Friday, November 23, 2007

The Meaning of the Thomas Gospel

It pays to dig deeper. It always does. My own experiences with the Thomas gospel started innocently enough. My mindset from very early on was one of feeling that Jesus was a teacher who I wanted to find, but somehow he seemed buried under the archaeological rubble of stories, theories, theology and dogma about him, which had pretty much obliterated anything he might have ever said. I was pretty much raised in the notion that the churches were not the place to start looking. As a young man, and literate in Greek, I began to focus on the fact that Jesus had spoken Aramaic, and began to study the Aramaicisms in NT Greek, guided by the likes of Gustaf Dalman and Matthew Black, which led nowhere fast, other than some interesting dabbling in Aramaic, but never any meaningful mastery, for by that time I began to see how ludicrous the attempt was. Surely if Jesus really was who I thought he was, he was not dependent on my learning Aramaic, just because that was his language 2,000 years ago. In retrospect I recognize that experience as clear guidance, and that he was saying to me that he was perfectly capable of speaking my language, so there was no use in taking the long way around. So I decided the exercise was silly, and not worth pursuing further.

Thomas popped up in my teens because my parents went to a lecture by Prof. Gilles Quispel, and excitement was in the air over hearing something perhaps more original than the gospels we had. Somehow it was to be still a few decades before Thomas was to start getting the attention it deserved, because of the increasing recognition that it did in fact predate the Canonical Gospels and more importantly the Inventor of Christianity, aka. Paul of Tarsus. But the Thomas Gospel is a symbol, and its history is itself a parable, of how we buried (but literally!) the clearest record of the teachings of Jesus, which have an immediacy, that still speaks to us today, with more force of directness than almost any of the stories about him.

When in the 3rd Logion he tells us in colorful imagery not to listen to the teachers that tell you the Kingdom is elsewhere, then this is quite in the same vein as the Course's notion of a "Journey without distance to a goal that has never changed," (ACIM:T-8.VI.9:7) and the Jesus speaking to us wants to be invited into our life here and now--whenever here and now is, for we are always in the moment, unless we take another ego detour which merely validates the time-space framework of the world. The whole ego-ploy that made him into a religion, not to mention an important historical figure, in fact separates him from us and us from him, and puts him on a pedestal. "Some bitter idols have been made of him who would be only brother to the world,"  the Course says (ACIM:C-5.5). This presence and immediacy which is asking for our attention, places us in the borderland between learning and knowing, which is described in the Course as follows: "There is nothing about me that you cannot attain. I have nothing that does not come from God. The difference between us now is that I have nothing else. This leaves me in a state which is only potential in you."

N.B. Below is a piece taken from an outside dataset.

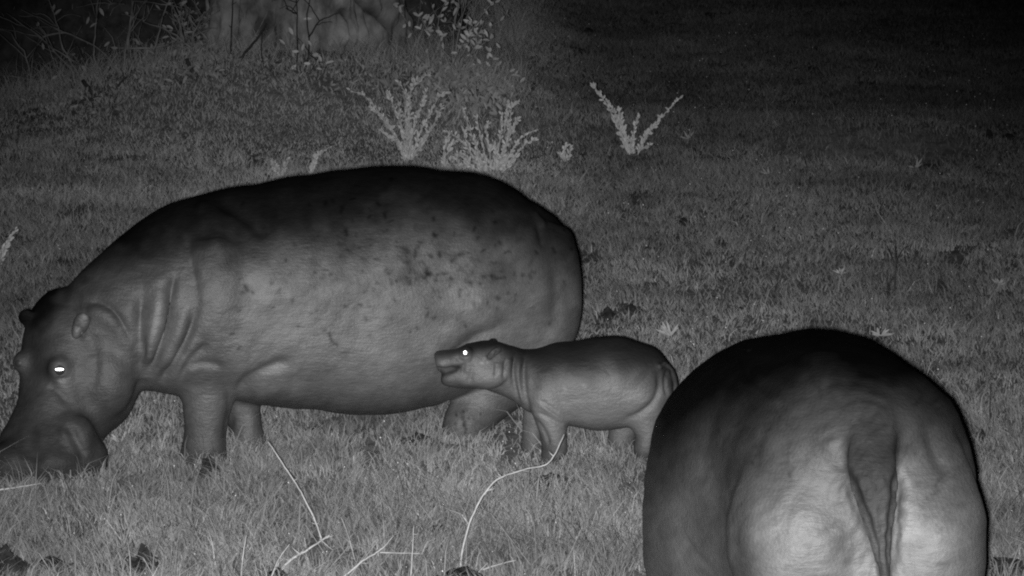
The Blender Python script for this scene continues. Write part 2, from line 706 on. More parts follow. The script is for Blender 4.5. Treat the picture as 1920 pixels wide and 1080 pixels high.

So having the Kingdom is entirely possible to us, but we're our own worst enemies as long as we hold on to "something else," and the forgiveness process of the Course, as much as the core of any other spiritual path must be the gradual realization that the ego's "something else," is nothing, and giving it up is no sacrifice, once we start wondering why we are holding on for dear life to smeothing so totally valueless. A key passage in the Course describes it thus:

No one who comes here but must still have hope, some lingering illusion, or some dream that there is something outside of himself that will bring happiness and peace to him. 2 If everything is in him this cannot be so. 3 And therefore by his coming, he denies the truth about himself, and seeks for something more than everything, as if a part of it were separated off and found where all the rest of it is not. 4 This is the purpose he bestows upon the body; that it seek for what he lacks, and give him what would make himself complete. 5 And thus he wanders aimlessly about, in search of something that he cannot find, believing that he is what he is not. (ACIM:T-29.VII.2)


And again, to come back to Thomas, this Jesus who is here with us, now, in the moment if we let the book speak to us, tells us in Logion 42 to "Be passersby,"  to climb in the observer's seat (with Jesus naturally), for looking at the ego with him is the process which will undo the ego's spell. The ego not only sells us the Brooklyn Bridge, but the whole universe, all of time and space, and for the longest time we all think it is quite something, much like Plato's prisoners believe they are seeing reality on the wall in their cave. Yet the way out is right here, in front of our face, if we honestly look with the forgiveness of Jesus (doing it alone we may feel stupid having bought the damn bridge, let alone the rest of it), for only with his love beside us can we gently let it go. So our shortest way home always starts right here, if we choose to rely on this Internal Teacher who is as our Elder Brother, offering us his guiding hand to help us find the way home, for in Logion 5 he is quoted as saying:

Know what is in front of your face, and what is hidden from you will be disclosed to you. There is nothing hidden that will not be revealed.
(Pursah's Gospel of Thomas, in Your Immortal Reality, P. 163)

The resurrection is ours if we will only open the book, and sit with it, and realize he's talking to us, and he'll walk right off the page, if we'd just let him in.